_GOAL_.
Retype each entry below, keeping every character the same.

_GIVEN ENTRIES_.
>> Begin

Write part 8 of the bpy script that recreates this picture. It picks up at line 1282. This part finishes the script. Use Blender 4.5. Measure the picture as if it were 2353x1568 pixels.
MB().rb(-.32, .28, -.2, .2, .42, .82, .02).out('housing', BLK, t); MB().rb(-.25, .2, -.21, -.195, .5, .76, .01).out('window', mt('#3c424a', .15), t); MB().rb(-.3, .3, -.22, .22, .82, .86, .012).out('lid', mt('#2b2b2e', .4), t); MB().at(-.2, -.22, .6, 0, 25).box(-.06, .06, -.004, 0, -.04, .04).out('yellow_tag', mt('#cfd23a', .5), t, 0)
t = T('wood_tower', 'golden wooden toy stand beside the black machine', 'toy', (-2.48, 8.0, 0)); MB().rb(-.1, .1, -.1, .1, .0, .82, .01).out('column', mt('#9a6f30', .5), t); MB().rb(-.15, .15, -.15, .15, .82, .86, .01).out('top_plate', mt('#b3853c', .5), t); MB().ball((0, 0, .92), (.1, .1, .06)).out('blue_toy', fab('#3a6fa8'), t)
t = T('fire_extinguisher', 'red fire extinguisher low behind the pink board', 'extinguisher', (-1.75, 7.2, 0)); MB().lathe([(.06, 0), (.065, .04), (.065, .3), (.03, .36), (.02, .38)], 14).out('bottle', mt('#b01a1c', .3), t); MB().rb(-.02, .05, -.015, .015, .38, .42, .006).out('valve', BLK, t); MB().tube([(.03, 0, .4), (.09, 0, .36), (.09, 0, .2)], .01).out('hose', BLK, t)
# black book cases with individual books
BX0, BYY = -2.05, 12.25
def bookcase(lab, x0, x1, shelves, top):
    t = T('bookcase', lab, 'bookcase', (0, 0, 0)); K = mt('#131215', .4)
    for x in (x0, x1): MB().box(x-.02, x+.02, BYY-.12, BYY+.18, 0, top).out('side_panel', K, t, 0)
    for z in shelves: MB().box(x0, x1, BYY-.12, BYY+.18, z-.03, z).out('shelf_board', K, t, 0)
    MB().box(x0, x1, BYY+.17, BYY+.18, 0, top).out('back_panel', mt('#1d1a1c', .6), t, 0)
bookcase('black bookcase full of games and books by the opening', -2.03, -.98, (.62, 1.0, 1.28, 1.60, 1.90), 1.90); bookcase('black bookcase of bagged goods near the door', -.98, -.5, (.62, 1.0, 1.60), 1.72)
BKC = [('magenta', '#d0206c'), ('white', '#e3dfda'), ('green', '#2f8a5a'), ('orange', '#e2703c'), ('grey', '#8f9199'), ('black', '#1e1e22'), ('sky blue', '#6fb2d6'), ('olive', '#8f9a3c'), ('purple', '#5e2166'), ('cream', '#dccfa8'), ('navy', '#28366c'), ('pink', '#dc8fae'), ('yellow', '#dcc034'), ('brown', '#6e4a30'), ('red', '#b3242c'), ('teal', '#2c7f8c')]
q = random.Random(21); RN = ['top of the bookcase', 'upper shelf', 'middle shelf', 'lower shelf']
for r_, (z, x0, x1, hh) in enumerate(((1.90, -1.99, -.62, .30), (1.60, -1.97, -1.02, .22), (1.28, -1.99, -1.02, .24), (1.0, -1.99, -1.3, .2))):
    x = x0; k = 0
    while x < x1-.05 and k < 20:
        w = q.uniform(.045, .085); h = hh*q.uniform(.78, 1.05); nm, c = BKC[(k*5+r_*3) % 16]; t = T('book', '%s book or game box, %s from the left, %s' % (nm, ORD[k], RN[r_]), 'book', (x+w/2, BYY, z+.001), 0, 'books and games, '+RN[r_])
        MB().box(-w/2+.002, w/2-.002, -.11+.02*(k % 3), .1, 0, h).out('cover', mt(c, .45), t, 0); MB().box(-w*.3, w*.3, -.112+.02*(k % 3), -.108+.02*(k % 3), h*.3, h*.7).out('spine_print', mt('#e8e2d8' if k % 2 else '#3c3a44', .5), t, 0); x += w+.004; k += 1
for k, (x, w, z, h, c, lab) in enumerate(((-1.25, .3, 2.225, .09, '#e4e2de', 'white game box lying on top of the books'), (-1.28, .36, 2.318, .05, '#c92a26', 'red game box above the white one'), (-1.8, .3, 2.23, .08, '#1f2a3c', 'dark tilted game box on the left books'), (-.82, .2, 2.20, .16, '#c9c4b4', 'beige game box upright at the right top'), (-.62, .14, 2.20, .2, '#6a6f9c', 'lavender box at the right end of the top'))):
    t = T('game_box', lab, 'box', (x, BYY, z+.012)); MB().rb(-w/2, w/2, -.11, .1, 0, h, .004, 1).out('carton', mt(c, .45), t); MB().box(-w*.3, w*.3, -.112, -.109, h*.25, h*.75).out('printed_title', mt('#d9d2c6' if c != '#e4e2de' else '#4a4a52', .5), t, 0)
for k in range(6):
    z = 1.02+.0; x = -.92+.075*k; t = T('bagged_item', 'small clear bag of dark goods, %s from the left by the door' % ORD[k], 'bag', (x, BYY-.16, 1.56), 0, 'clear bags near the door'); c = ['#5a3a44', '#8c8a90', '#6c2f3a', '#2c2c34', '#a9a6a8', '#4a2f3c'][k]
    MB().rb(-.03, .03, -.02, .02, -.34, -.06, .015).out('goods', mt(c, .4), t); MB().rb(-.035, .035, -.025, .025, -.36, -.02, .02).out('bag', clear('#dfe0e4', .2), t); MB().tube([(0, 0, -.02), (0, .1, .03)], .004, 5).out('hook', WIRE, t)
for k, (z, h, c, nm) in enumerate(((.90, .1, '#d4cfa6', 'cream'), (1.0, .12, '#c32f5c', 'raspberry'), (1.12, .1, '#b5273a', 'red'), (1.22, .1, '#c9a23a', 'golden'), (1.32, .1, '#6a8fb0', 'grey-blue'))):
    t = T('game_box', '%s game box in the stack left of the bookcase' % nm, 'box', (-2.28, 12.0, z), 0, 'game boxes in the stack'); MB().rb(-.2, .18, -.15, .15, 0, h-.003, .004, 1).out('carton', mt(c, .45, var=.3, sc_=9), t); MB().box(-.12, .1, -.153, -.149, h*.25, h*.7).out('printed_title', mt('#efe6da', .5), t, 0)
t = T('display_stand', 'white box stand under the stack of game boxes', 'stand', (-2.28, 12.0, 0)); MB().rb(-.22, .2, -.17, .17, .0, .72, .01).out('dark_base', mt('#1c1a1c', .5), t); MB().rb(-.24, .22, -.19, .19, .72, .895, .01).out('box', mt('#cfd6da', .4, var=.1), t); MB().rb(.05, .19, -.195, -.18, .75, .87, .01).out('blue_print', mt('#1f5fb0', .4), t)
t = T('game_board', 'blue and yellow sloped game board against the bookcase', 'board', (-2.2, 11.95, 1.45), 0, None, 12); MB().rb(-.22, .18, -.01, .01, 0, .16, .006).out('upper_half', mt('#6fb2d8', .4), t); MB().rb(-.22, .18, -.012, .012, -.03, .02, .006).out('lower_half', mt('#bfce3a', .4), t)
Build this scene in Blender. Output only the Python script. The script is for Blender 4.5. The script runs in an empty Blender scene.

>> End

_RESULT BELOW_.
Write part 8 of the bpy script that recreates this picture. It picks up at line 1282. This part finishes the script. Use Blender 4.5. Measure the picture as if it were 2353x1568 pixels.
MB().rb(-.32, .28, -.2, .2, .42, .82, .02).out('housing', BLK, t); MB().rb(-.25, .2, -.21, -.195, .5, .76, .01).out('window', mt('#3c424a', .15), t); MB().rb(-.3, .3, -.22, .22, .82, .86, .012).out('lid', mt('#2b2b2e', .4), t); MB().at(-.2, -.22, .6, 0, 25).box(-.06, .06, -.004, 0, -.04, .04).out('yellow_tag', mt('#cfd23a', .5), t, 0)
t = T('wood_tower', 'golden wooden toy stand beside the black machine', 'toy', (-2.48, 8.0, 0)); MB().rb(-.1, .1, -.1, .1, .0, .82, .01).out('column', mt('#9a6f30', .5), t); MB().rb(-.15, .15, -.15, .15, .82, .86, .01).out('top_plate', mt('#b3853c', .5), t); MB().ball((0, 0, .92), (.1, .1, .06)).out('blue_toy', fab('#3a6fa8'), t)
t = T('fire_extinguisher', 'red fire extinguisher low behind the pink board', 'extinguisher', (-1.75, 7.2, 0)); MB().lathe([(.06, 0), (.065, .04), (.065, .3), (.03, .36), (.02, .38)], 14).out('bottle', mt('#b01a1c', .3), t); MB().rb(-.02, .05, -.015, .015, .38, .42, .006).out('valve', BLK, t); MB().tube([(.03, 0, .4), (.09, 0, .36), (.09, 0, .2)], .01).out('hose', BLK, t)
# black book cases with individual books
BX0, BYY = -2.05, 12.25
def bookcase(lab, x0, x1, shelves, top):
    t = T('bookcase', lab, 'bookcase', (0, 0, 0)); K = mt('#131215', .4)
    for x in (x0, x1): MB().box(x-.02, x+.02, BYY-.12, BYY+.18, 0, top).out('side_panel', K, t, 0)
    for z in shelves: MB().box(x0, x1, BYY-.12, BYY+.18, z-.03, z).out('shelf_board', K, t, 0)
    MB().box(x0, x1, BYY+.17, BYY+.18, 0, top).out('back_panel', mt('#1d1a1c', .6), t, 0)
bookcase('black bookcase full of games and books by the opening', -2.03, -.98, (.62, 1.0, 1.28, 1.60, 1.90), 1.90); bookcase('black bookcase of bagged goods near the door', -.98, -.5, (.62, 1.0, 1.60), 1.72)
BKC = [('magenta', '#d0206c'), ('white', '#e3dfda'), ('green', '#2f8a5a'), ('orange', '#e2703c'), ('grey', '#8f9199'), ('black', '#1e1e22'), ('sky blue', '#6fb2d6'), ('olive', '#8f9a3c'), ('purple', '#5e2166'), ('cream', '#dccfa8'), ('navy', '#28366c'), ('pink', '#dc8fae'), ('yellow', '#dcc034'), ('brown', '#6e4a30'), ('red', '#b3242c'), ('teal', '#2c7f8c')]
q = random.Random(21); RN = ['top of the bookcase', 'upper shelf', 'middle shelf', 'lower shelf']
for r_, (z, x0, x1, hh) in enumerate(((1.90, -1.99, -.62, .30), (1.60, -1.97, -1.02, .22), (1.28, -1.99, -1.02, .24), (1.0, -1.99, -1.3, .2))):
    x = x0; k = 0
    while x < x1-.05 and k < 20:
        w = q.uniform(.045, .085); h = hh*q.uniform(.78, 1.05); nm, c = BKC[(k*5+r_*3) % 16]; t = T('book', '%s book or game box, %s from the left, %s' % (nm, ORD[k], RN[r_]), 'book', (x+w/2, BYY, z+.001), 0, 'books and games, '+RN[r_])
        MB().box(-w/2+.002, w/2-.002, -.11+.02*(k % 3), .1, 0, h).out('cover', mt(c, .45), t, 0); MB().box(-w*.3, w*.3, -.112+.02*(k % 3), -.108+.02*(k % 3), h*.3, h*.7).out('spine_print', mt('#e8e2d8' if k % 2 else '#3c3a44', .5), t, 0); x += w+.004; k += 1
for k, (x, w, z, h, c, lab) in enumerate(((-1.25, .3, 2.225, .09, '#e4e2de', 'white game box lying on top of the books'), (-1.28, .36, 2.318, .05, '#c92a26', 'red game box above the white one'), (-1.8, .3, 2.23, .08, '#1f2a3c', 'dark tilted game box on the left books'), (-.82, .2, 2.20, .16, '#c9c4b4', 'beige game box upright at the right top'), (-.62, .14, 2.20, .2, '#6a6f9c', 'lavender box at the right end of the top'))):
    t = T('game_box', lab, 'box', (x, BYY, z+.012)); MB().rb(-w/2, w/2, -.11, .1, 0, h, .004, 1).out('carton', mt(c, .45), t); MB().box(-w*.3, w*.3, -.112, -.109, h*.25, h*.75).out('printed_title', mt('#d9d2c6' if c != '#e4e2de' else '#4a4a52', .5), t, 0)
for k in range(6):
    z = 1.02+.0; x = -.92+.075*k; t = T('bagged_item', 'small clear bag of dark goods, %s from the left by the door' % ORD[k], 'bag', (x, BYY-.16, 1.56), 0, 'clear bags near the door'); c = ['#5a3a44', '#8c8a90', '#6c2f3a', '#2c2c34', '#a9a6a8', '#4a2f3c'][k]
    MB().rb(-.03, .03, -.02, .02, -.34, -.06, .015).out('goods', mt(c, .4), t); MB().rb(-.035, .035, -.025, .025, -.36, -.02, .02).out('bag', clear('#dfe0e4', .2), t); MB().tube([(0, 0, -.02), (0, .1, .03)], .004, 5).out('hook', WIRE, t)
for k, (z, h, c, nm) in enumerate(((.90, .1, '#d4cfa6', 'cream'), (1.0, .12, '#c32f5c', 'raspberry'), (1.12, .1, '#b5273a', 'red'), (1.22, .1, '#c9a23a', 'golden'), (1.32, .1, '#6a8fb0', 'grey-blue'))):
    t = T('game_box', '%s game box in the stack left of the bookcase' % nm, 'box', (-2.28, 12.0, z), 0, 'game boxes in the stack'); MB().rb(-.2, .18, -.15, .15, 0, h-.003, .004, 1).out('carton', mt(c, .45, var=.3, sc_=9), t); MB().box(-.12, .1, -.153, -.149, h*.25, h*.7).out('printed_title', mt('#efe6da', .5), t, 0)
t = T('display_stand', 'white box stand under the stack of game boxes', 'stand', (-2.28, 12.0, 0)); MB().rb(-.22, .2, -.17, .17, .0, .72, .01).out('dark_base', mt('#1c1a1c', .5), t); MB().rb(-.24, .22, -.19, .19, .72, .895, .01).out('box', mt('#cfd6da', .4, var=.1), t); MB().rb(.05, .19, -.195, -.18, .75, .87, .01).out('blue_print', mt('#1f5fb0', .4), t)
t = T('game_board', 'blue and yellow sloped game board against the bookcase', 'board', (-2.2, 11.95, 1.45), 0, None, 12); MB().rb(-.22, .18, -.01, .01, 0, .16, .006).out('upper_half', mt('#6fb2d8', .4), t); MB().rb(-.22, .18, -.012, .012, -.03, .02, .006).out('lower_half', mt('#bfce3a', .4), t)
Build this scene in Blender. Output only the Python script. The script is for Blender 4.5. The script runs in an empty Blender scene.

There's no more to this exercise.